Notice that deposits of funds into a DAC can be instantaneous but withdrawal would have a 24 hour delay. This is the cost DAC users would have to pay to avoid cross-chain trading. If someone urgently wants to take their money out of a DAC, they could always still use cross-chain trading of their BitUSD derivative on the DAC blockchain with some BitUSD on the meta-DAC blockchain. However, they would have to pay a premium for that convenience.

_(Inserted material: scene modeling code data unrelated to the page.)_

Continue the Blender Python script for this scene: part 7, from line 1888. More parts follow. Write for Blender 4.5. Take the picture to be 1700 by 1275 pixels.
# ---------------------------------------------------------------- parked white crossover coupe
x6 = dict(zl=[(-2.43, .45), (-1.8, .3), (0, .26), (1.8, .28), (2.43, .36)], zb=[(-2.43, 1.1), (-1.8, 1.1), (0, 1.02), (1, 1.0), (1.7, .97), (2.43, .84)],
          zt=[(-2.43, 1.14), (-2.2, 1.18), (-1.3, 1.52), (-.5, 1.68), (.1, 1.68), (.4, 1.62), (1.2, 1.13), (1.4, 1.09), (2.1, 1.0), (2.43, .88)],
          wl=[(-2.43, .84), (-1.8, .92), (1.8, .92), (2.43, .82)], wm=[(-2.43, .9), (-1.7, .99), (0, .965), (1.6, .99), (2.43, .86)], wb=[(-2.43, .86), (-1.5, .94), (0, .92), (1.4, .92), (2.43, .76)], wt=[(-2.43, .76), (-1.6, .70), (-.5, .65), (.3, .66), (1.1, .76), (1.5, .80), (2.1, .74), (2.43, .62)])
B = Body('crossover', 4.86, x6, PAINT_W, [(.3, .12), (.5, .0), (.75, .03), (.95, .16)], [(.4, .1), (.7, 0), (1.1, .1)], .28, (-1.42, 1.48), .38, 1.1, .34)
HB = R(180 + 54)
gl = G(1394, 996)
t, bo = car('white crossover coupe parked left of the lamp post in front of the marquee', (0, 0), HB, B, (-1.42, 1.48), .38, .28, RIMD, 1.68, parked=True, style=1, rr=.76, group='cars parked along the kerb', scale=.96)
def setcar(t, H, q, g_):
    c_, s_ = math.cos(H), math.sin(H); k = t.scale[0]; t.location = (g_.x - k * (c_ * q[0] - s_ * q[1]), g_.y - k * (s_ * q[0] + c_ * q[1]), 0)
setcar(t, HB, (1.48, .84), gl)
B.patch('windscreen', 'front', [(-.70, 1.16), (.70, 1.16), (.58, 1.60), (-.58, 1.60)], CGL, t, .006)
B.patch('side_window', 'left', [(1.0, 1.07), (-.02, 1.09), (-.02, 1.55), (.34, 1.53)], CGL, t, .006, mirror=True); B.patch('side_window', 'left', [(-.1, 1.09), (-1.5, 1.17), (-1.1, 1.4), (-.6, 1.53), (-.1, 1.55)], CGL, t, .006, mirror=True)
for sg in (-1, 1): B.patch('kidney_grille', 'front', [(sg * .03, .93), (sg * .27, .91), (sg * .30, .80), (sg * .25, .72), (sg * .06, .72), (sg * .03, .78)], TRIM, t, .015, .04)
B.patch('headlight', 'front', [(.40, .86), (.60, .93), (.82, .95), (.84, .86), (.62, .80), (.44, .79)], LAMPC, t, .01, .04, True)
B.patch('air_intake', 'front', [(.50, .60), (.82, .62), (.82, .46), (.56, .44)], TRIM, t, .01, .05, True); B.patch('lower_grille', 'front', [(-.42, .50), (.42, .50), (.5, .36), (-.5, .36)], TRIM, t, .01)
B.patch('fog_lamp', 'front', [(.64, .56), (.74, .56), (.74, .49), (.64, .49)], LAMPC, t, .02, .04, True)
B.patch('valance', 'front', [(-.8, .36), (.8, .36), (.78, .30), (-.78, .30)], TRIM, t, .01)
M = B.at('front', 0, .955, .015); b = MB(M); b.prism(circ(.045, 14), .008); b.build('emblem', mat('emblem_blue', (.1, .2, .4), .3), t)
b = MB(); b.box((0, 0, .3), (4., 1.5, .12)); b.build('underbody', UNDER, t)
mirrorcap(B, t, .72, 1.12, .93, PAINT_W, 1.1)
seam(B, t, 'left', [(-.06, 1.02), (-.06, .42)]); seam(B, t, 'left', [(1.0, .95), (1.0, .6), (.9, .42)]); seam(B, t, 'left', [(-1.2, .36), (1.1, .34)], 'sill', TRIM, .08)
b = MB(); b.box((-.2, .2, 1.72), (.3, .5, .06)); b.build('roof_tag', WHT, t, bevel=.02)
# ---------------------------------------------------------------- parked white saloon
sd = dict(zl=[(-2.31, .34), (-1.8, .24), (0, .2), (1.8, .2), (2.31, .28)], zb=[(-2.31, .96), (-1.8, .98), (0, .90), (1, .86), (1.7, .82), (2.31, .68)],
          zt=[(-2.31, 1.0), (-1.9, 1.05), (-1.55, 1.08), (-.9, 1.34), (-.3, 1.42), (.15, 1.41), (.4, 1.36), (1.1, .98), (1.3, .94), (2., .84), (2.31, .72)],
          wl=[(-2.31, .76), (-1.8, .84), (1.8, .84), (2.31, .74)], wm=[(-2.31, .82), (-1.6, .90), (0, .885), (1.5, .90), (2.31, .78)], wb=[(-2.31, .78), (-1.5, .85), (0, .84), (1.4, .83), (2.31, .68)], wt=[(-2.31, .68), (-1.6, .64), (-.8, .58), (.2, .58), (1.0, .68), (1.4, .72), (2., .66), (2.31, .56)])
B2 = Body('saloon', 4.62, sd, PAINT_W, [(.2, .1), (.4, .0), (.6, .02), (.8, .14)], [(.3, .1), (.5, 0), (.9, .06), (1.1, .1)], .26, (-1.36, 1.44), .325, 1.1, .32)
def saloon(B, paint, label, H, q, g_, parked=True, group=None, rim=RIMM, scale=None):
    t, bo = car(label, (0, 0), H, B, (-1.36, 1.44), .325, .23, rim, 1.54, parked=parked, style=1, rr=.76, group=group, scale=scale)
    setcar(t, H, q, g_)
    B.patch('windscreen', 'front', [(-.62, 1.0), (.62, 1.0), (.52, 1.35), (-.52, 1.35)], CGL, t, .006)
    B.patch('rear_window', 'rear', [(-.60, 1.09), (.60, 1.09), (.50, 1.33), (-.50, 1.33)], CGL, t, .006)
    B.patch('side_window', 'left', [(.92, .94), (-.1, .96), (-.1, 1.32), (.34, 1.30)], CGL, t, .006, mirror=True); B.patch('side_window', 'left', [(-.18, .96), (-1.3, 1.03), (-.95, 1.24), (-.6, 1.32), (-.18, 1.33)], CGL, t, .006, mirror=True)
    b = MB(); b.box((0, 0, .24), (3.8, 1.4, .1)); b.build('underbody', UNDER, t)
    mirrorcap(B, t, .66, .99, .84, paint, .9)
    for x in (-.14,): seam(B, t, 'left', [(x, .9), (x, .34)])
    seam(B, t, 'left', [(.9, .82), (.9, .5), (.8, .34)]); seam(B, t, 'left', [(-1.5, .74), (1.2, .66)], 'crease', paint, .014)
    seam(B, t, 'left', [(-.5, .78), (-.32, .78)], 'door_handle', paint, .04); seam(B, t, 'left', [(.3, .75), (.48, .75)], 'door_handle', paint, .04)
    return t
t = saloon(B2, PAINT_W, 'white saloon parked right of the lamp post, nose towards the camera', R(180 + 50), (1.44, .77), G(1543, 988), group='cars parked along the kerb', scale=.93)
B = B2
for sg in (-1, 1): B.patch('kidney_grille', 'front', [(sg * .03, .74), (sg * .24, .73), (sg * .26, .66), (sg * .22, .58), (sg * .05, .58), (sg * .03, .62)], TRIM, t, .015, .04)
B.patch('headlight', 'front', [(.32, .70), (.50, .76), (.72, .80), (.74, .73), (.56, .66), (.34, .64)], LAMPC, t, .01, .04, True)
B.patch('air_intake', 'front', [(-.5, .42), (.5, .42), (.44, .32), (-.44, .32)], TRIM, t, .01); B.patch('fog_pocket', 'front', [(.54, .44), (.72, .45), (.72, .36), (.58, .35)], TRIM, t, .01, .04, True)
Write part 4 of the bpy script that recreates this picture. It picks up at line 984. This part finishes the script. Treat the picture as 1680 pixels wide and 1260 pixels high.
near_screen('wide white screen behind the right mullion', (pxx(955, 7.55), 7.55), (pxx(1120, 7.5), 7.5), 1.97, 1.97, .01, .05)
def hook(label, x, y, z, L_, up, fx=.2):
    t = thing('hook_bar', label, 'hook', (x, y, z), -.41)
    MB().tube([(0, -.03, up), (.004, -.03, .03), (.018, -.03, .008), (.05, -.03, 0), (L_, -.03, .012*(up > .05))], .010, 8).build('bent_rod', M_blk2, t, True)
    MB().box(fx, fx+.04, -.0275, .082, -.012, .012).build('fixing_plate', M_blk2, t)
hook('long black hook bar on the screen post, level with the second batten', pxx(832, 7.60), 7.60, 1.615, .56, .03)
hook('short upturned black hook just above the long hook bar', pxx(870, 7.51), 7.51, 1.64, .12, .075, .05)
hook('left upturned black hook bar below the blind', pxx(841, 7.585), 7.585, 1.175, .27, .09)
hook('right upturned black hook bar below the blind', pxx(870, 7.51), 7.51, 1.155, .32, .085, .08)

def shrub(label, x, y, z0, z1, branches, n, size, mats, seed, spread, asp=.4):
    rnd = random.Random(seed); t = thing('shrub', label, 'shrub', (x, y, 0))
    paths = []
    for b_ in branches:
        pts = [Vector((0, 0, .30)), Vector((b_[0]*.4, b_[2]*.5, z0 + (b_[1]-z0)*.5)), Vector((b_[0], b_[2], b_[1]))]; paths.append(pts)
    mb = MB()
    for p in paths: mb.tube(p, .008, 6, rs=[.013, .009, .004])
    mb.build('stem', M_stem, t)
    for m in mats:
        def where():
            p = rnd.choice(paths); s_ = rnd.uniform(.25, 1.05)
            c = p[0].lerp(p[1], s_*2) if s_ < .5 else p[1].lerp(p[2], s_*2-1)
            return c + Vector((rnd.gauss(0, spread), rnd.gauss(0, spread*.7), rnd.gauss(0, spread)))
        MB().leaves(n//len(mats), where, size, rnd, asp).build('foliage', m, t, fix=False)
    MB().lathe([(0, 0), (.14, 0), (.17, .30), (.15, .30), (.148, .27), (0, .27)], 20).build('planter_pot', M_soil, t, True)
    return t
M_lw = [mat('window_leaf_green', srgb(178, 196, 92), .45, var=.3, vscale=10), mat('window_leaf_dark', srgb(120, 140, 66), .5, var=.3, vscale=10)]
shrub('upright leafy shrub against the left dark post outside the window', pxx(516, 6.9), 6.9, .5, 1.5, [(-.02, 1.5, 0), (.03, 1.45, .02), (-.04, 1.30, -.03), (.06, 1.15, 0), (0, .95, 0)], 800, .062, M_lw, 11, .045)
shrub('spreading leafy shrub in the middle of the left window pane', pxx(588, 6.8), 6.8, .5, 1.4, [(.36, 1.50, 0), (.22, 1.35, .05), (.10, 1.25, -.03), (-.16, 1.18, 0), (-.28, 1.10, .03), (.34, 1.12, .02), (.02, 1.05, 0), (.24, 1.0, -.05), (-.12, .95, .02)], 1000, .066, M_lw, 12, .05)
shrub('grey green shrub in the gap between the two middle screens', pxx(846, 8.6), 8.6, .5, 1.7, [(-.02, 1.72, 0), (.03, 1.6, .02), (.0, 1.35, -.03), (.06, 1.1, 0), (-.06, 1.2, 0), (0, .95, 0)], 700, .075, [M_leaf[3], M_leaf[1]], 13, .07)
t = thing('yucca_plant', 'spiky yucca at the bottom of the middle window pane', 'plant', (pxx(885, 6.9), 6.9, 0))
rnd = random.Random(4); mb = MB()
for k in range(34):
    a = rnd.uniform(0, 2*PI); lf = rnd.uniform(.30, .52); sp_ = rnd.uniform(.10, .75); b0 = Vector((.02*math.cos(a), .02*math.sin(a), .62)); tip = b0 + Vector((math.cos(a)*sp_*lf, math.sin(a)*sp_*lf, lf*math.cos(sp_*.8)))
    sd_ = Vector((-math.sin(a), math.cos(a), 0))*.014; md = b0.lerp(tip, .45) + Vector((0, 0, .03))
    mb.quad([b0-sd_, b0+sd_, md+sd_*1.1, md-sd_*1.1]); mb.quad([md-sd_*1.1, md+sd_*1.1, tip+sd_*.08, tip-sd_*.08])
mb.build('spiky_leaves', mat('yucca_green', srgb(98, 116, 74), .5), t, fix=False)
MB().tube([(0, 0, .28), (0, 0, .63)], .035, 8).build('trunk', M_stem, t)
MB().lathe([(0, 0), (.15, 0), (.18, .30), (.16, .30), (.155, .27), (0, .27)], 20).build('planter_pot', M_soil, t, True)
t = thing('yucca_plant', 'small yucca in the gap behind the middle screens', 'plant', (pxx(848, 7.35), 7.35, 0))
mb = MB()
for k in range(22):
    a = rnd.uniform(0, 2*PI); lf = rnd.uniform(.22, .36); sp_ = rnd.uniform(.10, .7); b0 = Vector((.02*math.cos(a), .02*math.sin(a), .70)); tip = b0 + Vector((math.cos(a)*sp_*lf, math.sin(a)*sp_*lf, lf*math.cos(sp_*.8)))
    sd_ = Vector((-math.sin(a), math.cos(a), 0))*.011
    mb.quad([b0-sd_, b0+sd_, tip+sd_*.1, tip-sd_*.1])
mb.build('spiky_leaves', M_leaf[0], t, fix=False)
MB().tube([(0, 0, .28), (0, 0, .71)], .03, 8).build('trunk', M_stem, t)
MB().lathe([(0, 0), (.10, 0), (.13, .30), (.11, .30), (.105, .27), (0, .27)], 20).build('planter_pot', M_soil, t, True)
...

Also notice that the economic incentives of a 51% stake attack change for children DACs in this model. If someone gets 51% of the stake of a child DAC (meaning they can vote in all 101 of their delegates) they can steal all of the money in the reserve. While up to 49% of the stake (at least 20% needed) may push the panic button, the evil 51% can simply dismiss the panic and steal a fraction of their shares until eventually their stake becomes too small (<20%) to push the panic button anymore. At which point, the evil shareholders would take all the money in the reserve for themselves. A fork by the minority shareholders in the DAC wouldn't work very well in this case because the BitAssets exist in the meta-DAC not in their DAC, so they cannot take that value with them in the fork. This is the other price users have to pay with this model, all for the sake of avoiding cross-chain trading. To be fair, migrating BitAssets to a fork which burns evil stake in case of a 51% stake attack would be a pain for any DAC, so I am not sure how much added risk this model has.